Monday, June 15, 2009

Pilgrimage

Sometimes we throw the word "pilgrimage" around in connection to travel - "I'm going to make a pilgrimage back to my old high school," "I make a regular pilgrimage to my favorite restaurant." There is a sense that we understand that making a pilgrimage is not the same as travel for business or travel for vacation. It might be to a place we have anticipated going to for a long time, or it may be a place that has multiple layers of meaning to us, or it may be toward something our hearts desire more than simply going up the road to Busch Gardens. In any sense, it seems that we almost instinctively understand that pilgrimage is different from ordinary travel.

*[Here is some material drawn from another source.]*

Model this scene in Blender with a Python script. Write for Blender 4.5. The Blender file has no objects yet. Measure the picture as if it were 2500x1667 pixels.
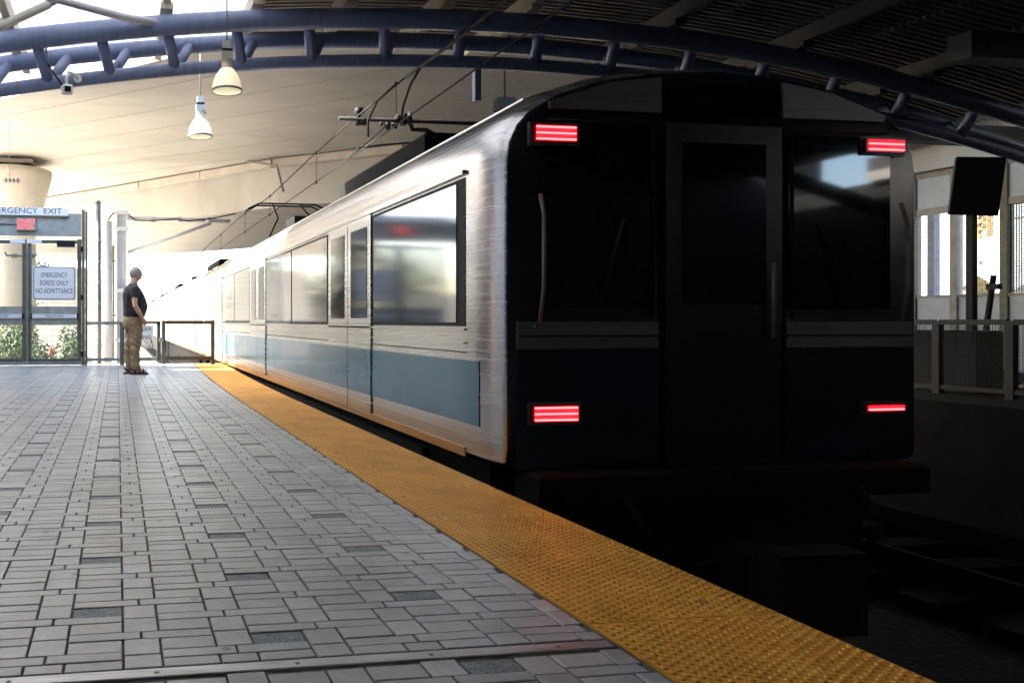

When we leave on Saturday morning, we are not headed out on a vacation with a religious-sounding name. We are headed to a place with deep and long-held meaning and we are going for as many reasons as there are pilgrims. In a pilgrimage, one is moving toward a goal that is bigger than they are, it is a journey toward something the pilgrim hopes transforms their lives in a powerful way. The pilgrim hopes that the trip significantly transforms their life for the rest of their life. That is the reason the pilgrim is willing to sacrifice to make the trip, why the pilgrim is willing to suffer for the sake of the journey. This is why we can't just fly into Santiago. The pilgrim has to walk, to work to get to the destination and in working for this, ask him or herself why they are doing this. Why are they traveling to this place? What is it worth to them? What does it mean that they are trying to get there? What do they hope to see when they arrive?

In our case, we have 71.5 miles to think about this. Walking at about 3 miles per hour, that's about 27 hours of thinking.